What the task requires
Starting at the first line of the data below, write out each line exactly until you reach the line containing "return (f(r), f(g), f(b), 1)", and include that line too.

Record list
-------

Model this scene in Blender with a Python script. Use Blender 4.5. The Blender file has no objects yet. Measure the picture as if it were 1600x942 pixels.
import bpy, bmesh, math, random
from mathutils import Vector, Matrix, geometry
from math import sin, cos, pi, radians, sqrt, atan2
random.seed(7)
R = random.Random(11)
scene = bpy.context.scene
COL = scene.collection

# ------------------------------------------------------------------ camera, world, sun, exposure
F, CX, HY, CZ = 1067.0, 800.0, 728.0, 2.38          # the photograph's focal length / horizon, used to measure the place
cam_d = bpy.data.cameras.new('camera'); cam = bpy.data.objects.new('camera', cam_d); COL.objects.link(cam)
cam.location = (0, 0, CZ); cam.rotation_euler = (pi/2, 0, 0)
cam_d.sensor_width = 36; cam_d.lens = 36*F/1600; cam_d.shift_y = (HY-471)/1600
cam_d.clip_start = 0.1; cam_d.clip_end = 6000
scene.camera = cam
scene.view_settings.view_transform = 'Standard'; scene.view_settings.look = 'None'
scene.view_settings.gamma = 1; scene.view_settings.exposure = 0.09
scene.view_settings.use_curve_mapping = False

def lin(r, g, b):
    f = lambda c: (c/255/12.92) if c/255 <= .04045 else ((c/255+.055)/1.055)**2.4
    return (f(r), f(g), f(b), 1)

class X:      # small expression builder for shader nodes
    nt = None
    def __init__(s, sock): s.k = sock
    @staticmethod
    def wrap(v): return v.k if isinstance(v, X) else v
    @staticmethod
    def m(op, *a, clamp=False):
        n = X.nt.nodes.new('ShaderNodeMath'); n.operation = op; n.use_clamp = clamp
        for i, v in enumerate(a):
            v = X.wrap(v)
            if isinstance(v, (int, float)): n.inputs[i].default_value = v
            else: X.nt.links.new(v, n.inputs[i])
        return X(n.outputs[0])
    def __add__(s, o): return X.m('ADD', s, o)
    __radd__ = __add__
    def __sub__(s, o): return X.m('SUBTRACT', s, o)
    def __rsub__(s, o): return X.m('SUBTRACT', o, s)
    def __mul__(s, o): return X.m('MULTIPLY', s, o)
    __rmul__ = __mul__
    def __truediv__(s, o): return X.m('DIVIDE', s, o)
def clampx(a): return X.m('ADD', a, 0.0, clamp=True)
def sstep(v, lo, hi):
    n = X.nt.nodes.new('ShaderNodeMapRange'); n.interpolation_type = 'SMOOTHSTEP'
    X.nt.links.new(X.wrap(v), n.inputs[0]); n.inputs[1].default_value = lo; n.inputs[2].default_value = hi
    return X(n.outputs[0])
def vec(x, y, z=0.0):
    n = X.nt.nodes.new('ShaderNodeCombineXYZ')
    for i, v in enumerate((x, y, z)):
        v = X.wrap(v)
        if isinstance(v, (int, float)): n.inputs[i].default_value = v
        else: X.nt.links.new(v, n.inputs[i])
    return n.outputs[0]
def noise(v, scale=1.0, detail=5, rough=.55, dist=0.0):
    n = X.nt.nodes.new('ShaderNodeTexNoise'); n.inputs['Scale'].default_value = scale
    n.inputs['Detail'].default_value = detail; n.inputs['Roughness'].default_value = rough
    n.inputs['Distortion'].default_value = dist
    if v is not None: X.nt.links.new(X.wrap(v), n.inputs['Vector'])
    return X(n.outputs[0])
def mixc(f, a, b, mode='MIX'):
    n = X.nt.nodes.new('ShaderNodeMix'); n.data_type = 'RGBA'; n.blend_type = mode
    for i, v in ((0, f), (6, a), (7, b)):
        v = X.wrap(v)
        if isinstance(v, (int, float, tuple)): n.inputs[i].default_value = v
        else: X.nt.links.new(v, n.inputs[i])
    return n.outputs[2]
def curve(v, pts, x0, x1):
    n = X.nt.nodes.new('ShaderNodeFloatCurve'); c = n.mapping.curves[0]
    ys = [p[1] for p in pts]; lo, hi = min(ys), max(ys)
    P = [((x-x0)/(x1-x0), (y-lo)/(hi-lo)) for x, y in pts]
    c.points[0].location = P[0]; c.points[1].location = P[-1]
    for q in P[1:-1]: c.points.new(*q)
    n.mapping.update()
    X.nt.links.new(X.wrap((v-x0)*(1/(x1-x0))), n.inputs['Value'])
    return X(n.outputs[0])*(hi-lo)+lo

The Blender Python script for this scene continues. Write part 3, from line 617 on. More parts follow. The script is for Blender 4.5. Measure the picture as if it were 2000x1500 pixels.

-------

Result
Model this scene in Blender with a Python script. Use Blender 4.5. The Blender file has no objects yet. Measure the picture as if it were 1600x942 pixels.
import bpy, bmesh, math, random
from mathutils import Vector, Matrix, geometry
from math import sin, cos, pi, radians, sqrt, atan2
random.seed(7)
R = random.Random(11)
scene = bpy.context.scene
COL = scene.collection

# ------------------------------------------------------------------ camera, world, sun, exposure
F, CX, HY, CZ = 1067.0, 800.0, 728.0, 2.38          # the photograph's focal length / horizon, used to measure the place
cam_d = bpy.data.cameras.new('camera'); cam = bpy.data.objects.new('camera', cam_d); COL.objects.link(cam)
cam.location = (0, 0, CZ); cam.rotation_euler = (pi/2, 0, 0)
cam_d.sensor_width = 36; cam_d.lens = 36*F/1600; cam_d.shift_y = (HY-471)/1600
cam_d.clip_start = 0.1; cam_d.clip_end = 6000
scene.camera = cam
scene.view_settings.view_transform = 'Standard'; scene.view_settings.look = 'None'
scene.view_settings.gamma = 1; scene.view_settings.exposure = 0.09
scene.view_settings.use_curve_mapping = False

def lin(r, g, b):
    f = lambda c: (c/255/12.92) if c/255 <= .04045 else ((c/255+.055)/1.055)**2.4
    return (f(r), f(g), f(b), 1)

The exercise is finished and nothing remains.